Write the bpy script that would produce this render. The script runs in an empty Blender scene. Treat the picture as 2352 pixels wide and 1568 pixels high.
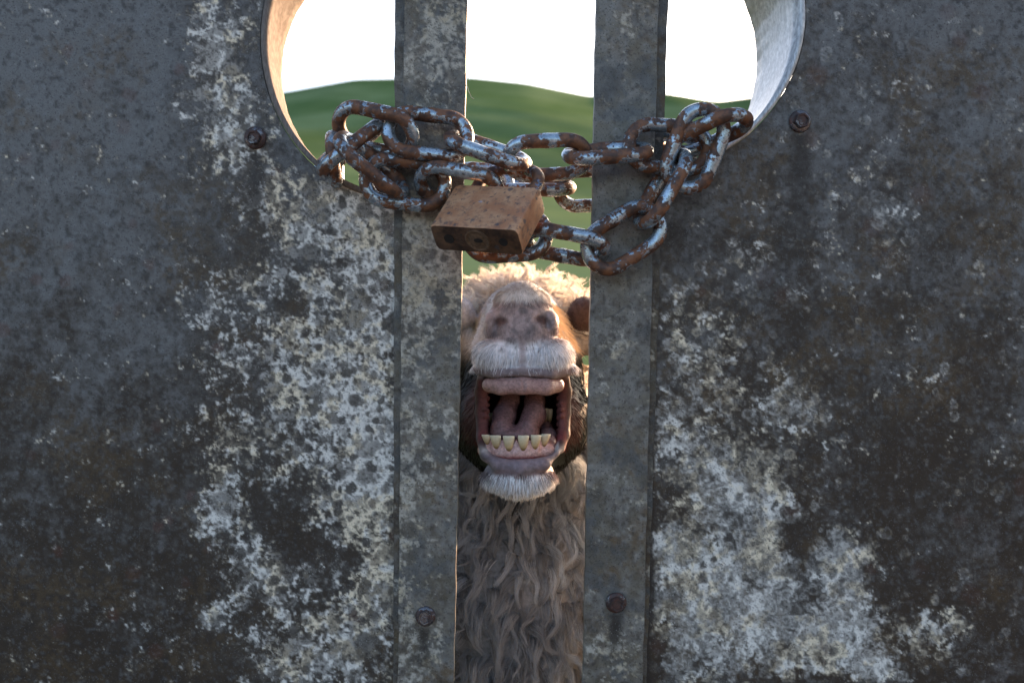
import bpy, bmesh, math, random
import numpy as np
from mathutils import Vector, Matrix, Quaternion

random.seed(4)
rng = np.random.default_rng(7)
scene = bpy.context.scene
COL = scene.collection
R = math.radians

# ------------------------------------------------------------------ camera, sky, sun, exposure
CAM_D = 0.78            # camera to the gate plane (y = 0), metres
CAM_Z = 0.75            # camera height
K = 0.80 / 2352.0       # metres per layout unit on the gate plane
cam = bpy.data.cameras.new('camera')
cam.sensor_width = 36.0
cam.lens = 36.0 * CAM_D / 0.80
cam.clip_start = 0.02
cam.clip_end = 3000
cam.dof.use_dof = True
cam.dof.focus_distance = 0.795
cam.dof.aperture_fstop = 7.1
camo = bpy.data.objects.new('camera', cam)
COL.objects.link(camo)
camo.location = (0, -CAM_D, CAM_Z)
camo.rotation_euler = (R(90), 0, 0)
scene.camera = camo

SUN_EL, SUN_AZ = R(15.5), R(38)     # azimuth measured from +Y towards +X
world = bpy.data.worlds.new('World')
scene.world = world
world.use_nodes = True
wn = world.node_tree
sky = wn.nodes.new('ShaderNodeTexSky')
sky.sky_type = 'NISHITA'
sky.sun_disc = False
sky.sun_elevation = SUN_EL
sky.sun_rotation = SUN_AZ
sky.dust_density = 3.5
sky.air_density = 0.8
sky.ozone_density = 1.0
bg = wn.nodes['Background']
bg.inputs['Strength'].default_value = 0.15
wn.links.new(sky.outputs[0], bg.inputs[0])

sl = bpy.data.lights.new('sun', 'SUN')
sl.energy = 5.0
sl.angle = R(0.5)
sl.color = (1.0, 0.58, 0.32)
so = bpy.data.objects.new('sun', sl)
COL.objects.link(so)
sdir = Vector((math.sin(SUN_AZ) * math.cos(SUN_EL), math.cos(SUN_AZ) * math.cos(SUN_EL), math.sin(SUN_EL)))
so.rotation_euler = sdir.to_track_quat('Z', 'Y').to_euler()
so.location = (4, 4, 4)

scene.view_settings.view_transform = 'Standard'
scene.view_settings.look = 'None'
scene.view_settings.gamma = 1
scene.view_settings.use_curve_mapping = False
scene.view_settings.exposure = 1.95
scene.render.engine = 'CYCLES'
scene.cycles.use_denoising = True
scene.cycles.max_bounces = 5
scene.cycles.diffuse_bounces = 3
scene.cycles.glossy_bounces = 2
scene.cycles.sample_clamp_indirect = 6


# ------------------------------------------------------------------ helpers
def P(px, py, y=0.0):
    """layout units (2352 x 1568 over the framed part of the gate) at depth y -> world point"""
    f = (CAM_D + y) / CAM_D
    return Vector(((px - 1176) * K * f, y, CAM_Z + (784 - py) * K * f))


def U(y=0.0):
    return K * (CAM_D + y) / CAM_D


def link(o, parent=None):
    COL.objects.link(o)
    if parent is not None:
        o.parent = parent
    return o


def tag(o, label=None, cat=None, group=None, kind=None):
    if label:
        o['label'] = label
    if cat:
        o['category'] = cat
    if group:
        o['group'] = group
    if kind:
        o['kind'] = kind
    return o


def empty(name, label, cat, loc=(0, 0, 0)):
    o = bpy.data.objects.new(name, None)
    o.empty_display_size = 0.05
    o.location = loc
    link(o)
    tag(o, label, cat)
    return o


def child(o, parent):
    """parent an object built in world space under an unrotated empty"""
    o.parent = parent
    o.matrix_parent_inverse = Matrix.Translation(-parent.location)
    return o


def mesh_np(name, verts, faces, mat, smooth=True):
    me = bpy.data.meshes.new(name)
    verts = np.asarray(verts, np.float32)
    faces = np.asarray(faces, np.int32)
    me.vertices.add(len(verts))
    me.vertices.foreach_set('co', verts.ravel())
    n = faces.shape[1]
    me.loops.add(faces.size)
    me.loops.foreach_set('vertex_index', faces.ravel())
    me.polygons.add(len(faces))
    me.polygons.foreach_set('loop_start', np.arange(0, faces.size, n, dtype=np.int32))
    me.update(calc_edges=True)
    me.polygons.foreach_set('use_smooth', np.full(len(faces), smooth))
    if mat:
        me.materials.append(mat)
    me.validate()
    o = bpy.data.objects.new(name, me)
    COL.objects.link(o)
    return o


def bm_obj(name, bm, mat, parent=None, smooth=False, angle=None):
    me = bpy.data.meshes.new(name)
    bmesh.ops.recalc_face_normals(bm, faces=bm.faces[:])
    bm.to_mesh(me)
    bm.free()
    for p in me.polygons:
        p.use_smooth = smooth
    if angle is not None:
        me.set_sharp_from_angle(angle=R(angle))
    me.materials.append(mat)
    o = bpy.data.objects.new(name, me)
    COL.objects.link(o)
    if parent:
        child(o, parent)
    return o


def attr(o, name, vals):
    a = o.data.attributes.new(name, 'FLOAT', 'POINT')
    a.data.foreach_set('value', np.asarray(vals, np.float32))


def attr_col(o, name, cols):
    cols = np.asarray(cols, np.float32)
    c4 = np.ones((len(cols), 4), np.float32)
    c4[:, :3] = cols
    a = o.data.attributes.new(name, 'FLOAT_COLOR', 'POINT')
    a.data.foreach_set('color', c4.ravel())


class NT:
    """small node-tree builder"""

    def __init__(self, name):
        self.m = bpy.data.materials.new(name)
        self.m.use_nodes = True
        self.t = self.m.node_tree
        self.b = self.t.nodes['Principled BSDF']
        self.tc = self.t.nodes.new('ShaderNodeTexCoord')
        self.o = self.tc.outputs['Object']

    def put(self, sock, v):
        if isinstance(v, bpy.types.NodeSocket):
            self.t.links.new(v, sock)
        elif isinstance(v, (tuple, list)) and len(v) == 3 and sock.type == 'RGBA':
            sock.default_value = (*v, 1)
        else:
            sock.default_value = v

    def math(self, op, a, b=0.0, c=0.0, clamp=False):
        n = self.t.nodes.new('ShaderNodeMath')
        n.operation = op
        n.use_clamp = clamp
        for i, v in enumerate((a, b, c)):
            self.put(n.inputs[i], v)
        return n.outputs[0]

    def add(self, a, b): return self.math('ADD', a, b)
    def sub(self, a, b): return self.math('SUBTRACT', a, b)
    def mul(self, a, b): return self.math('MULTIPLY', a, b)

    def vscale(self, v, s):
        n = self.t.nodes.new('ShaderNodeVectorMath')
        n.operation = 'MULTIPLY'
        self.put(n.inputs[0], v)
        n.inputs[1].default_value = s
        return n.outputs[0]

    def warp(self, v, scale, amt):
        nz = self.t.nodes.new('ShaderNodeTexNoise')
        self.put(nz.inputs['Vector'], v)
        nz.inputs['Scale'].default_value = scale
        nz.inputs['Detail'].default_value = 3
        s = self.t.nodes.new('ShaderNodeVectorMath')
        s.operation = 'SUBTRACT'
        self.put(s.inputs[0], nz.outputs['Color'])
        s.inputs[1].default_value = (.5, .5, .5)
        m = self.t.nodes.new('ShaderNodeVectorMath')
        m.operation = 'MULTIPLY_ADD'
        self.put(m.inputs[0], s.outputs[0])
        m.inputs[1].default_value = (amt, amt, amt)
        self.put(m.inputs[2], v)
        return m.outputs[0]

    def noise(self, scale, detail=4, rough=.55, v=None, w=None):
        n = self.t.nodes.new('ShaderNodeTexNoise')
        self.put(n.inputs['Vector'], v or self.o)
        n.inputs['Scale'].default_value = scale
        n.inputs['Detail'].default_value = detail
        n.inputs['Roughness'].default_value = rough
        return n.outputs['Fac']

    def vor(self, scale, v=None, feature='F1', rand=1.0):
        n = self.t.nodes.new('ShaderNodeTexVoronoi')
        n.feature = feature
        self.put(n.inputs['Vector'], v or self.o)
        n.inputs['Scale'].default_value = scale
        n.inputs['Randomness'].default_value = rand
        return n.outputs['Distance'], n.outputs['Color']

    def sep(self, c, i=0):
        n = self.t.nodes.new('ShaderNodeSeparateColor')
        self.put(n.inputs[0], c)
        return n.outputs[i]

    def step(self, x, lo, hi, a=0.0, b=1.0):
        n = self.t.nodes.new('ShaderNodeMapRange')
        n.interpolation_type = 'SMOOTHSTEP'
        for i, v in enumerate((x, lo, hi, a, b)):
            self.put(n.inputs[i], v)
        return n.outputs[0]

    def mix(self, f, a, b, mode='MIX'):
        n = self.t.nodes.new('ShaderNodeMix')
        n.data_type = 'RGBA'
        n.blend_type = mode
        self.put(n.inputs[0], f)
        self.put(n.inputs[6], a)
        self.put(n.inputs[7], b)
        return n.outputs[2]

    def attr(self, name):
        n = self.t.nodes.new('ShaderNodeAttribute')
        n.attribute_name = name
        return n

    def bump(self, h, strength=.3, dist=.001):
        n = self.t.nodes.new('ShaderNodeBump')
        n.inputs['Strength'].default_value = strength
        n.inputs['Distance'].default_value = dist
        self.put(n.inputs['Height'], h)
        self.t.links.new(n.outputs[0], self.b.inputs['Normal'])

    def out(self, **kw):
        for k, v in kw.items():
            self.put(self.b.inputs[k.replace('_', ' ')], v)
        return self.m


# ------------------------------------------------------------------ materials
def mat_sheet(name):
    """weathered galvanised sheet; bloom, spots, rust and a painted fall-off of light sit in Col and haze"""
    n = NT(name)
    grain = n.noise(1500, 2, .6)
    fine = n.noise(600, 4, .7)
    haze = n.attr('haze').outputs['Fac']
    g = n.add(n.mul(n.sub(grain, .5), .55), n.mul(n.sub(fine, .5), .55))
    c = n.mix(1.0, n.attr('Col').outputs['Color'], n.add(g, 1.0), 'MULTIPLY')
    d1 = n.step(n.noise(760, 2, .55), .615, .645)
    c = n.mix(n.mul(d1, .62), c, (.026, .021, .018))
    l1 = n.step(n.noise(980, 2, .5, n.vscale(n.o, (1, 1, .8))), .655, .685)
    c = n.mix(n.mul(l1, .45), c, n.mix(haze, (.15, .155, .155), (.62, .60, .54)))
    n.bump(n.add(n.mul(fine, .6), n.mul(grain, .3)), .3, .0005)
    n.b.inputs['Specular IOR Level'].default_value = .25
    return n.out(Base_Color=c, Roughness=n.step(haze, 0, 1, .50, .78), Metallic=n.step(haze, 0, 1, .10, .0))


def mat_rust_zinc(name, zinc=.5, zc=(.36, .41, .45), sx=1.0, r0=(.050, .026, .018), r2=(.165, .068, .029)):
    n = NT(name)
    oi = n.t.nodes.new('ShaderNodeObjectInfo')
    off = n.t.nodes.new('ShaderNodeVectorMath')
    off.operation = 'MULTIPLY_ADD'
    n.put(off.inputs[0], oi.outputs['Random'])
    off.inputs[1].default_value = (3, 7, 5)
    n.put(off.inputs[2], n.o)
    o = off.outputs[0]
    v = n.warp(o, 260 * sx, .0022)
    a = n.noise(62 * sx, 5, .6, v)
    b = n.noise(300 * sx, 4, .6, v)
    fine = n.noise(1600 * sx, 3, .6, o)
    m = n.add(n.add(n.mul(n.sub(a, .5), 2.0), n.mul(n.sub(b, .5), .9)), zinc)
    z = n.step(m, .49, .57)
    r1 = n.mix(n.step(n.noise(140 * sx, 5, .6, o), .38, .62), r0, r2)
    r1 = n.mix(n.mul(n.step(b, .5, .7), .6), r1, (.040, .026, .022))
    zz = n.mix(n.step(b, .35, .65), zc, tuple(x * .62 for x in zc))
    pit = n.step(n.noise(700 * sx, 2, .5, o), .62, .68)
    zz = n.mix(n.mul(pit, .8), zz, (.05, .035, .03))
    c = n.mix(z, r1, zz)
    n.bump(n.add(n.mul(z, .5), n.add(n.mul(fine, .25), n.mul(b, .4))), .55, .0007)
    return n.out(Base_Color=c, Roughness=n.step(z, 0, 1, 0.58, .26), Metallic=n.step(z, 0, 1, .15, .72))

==

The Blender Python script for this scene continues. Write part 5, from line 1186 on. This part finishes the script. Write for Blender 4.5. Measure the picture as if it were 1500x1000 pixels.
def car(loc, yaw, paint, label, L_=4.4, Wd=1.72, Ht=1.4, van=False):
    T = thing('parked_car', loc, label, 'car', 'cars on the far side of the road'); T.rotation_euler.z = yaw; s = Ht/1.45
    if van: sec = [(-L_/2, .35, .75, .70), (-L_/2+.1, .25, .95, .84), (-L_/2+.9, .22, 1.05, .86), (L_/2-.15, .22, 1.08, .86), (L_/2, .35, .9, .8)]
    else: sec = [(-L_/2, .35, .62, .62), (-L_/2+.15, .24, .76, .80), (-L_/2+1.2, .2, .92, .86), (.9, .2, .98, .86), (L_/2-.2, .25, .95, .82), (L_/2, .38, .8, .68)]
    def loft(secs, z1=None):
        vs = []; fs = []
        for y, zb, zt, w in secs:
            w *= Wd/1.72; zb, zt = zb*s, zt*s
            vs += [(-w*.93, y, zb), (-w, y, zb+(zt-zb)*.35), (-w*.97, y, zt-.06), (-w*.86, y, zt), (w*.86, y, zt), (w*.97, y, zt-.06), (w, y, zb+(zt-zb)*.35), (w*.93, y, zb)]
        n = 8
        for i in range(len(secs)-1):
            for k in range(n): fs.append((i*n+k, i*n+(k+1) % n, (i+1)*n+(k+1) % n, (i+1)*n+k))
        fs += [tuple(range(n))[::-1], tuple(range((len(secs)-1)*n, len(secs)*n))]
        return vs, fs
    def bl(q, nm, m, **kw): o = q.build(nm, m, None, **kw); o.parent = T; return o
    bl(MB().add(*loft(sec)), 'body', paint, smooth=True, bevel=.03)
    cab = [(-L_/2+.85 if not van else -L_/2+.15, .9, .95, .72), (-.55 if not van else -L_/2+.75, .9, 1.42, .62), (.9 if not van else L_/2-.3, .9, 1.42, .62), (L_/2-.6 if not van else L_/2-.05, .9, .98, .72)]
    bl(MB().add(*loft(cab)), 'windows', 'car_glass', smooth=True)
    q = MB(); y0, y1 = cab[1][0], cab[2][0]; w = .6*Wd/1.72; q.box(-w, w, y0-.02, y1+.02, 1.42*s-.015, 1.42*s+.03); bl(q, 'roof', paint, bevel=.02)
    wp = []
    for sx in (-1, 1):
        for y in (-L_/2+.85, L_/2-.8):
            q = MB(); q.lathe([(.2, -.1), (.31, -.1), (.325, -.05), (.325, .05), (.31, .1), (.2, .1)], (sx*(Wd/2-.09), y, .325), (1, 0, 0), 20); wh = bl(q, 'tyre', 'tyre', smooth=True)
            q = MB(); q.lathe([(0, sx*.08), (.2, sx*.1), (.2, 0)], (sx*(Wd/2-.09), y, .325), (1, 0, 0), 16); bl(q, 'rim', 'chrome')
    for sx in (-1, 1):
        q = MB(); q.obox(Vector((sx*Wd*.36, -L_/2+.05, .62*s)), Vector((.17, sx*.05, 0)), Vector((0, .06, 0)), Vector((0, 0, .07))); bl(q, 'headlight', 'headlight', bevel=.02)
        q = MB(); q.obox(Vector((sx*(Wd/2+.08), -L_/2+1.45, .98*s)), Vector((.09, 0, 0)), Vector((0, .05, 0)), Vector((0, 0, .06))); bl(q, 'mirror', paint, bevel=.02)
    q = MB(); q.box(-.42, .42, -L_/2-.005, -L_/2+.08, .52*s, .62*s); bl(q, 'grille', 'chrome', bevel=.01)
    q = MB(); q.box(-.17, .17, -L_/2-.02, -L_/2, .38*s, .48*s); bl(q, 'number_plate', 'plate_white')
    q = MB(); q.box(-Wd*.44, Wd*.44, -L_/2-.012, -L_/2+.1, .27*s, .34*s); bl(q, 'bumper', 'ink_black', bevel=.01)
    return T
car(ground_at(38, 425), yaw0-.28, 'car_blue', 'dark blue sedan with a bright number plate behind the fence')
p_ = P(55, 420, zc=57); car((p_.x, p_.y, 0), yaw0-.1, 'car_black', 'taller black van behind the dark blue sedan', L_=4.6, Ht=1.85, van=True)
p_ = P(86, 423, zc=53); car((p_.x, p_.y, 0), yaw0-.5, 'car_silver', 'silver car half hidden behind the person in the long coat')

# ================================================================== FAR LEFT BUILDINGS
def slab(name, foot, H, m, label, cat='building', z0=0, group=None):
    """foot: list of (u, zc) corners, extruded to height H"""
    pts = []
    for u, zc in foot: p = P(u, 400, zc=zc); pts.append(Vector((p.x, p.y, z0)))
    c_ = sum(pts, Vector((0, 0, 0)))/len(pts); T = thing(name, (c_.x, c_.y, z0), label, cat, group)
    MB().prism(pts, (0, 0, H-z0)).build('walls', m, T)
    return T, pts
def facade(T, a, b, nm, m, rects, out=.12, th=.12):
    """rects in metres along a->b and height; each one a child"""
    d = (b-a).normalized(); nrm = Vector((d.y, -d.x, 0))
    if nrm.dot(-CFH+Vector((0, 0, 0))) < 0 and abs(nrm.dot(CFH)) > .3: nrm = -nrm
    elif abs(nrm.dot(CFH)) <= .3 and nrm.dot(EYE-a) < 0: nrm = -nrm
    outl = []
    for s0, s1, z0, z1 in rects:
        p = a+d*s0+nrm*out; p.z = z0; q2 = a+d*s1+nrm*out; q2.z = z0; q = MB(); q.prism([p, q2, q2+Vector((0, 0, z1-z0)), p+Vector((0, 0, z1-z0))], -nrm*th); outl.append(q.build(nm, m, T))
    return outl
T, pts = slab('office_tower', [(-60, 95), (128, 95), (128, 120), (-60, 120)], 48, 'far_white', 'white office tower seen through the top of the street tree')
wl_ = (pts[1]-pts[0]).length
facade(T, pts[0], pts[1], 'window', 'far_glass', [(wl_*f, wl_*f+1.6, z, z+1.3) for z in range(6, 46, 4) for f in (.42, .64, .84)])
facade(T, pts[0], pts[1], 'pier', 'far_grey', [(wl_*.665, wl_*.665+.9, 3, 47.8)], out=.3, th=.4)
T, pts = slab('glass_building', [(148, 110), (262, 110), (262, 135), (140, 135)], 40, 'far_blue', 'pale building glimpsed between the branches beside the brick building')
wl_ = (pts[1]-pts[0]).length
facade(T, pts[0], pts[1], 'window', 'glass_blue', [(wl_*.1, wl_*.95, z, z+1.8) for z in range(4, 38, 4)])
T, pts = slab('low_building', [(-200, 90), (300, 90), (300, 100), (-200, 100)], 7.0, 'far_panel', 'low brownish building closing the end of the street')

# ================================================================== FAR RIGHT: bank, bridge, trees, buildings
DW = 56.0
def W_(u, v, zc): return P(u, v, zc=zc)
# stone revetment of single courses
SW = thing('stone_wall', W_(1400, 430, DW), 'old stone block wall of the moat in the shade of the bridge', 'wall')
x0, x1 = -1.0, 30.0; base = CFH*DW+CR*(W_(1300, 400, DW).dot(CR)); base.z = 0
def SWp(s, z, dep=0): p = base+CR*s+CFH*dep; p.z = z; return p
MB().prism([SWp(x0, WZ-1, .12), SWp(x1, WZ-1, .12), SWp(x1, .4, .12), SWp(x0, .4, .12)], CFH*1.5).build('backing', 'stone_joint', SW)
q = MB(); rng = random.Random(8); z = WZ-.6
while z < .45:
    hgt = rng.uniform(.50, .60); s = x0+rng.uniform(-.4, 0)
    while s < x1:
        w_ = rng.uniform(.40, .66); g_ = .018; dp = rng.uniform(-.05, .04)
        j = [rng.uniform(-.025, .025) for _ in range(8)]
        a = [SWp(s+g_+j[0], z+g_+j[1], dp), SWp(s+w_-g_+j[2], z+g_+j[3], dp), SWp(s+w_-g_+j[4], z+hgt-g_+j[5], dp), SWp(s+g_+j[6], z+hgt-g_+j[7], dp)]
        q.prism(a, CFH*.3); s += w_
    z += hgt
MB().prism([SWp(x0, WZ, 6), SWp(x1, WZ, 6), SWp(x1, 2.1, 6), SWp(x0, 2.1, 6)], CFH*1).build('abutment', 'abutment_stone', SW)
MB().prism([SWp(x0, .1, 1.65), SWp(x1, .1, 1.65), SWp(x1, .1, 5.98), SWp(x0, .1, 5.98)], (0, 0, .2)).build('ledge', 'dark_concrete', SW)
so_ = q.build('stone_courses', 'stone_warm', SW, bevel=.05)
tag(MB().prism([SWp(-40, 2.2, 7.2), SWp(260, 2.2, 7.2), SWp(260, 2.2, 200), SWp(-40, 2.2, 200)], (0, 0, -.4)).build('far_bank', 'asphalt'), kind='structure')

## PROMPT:
Above are some entries; copy exactly the lines from the line with "Write the bpy" through the line with "wn.links.new(sky.outputs[0], bg.inputs[0])", both included, but none of the pictures.

## FULL SOLUTION:
Write the bpy script that would produce this render. The script runs in an empty Blender scene. Treat the picture as 2352 pixels wide and 1568 pixels high.
import bpy, bmesh, math, random
import numpy as np
from mathutils import Vector, Matrix, Quaternion

random.seed(4)
rng = np.random.default_rng(7)
scene = bpy.context.scene
COL = scene.collection
R = math.radians

# ------------------------------------------------------------------ camera, sky, sun, exposure
CAM_D = 0.78            # camera to the gate plane (y = 0), metres
CAM_Z = 0.75            # camera height
K = 0.80 / 2352.0       # metres per layout unit on the gate plane
cam = bpy.data.cameras.new('camera')
cam.sensor_width = 36.0
cam.lens = 36.0 * CAM_D / 0.80
cam.clip_start = 0.02
cam.clip_end = 3000
cam.dof.use_dof = True
cam.dof.focus_distance = 0.795
cam.dof.aperture_fstop = 7.1
camo = bpy.data.objects.new('camera', cam)
COL.objects.link(camo)
camo.location = (0, -CAM_D, CAM_Z)
camo.rotation_euler = (R(90), 0, 0)
scene.camera = camo

SUN_EL, SUN_AZ = R(15.5), R(38)     # azimuth measured from +Y towards +X
world = bpy.data.worlds.new('World')
scene.world = world
world.use_nodes = True
wn = world.node_tree
sky = wn.nodes.new('ShaderNodeTexSky')
sky.sky_type = 'NISHITA'
sky.sun_disc = False
sky.sun_elevation = SUN_EL
sky.sun_rotation = SUN_AZ
sky.dust_density = 3.5
sky.air_density = 0.8
sky.ozone_density = 1.0
bg = wn.nodes['Background']
bg.inputs['Strength'].default_value = 0.15
wn.links.new(sky.outputs[0], bg.inputs[0])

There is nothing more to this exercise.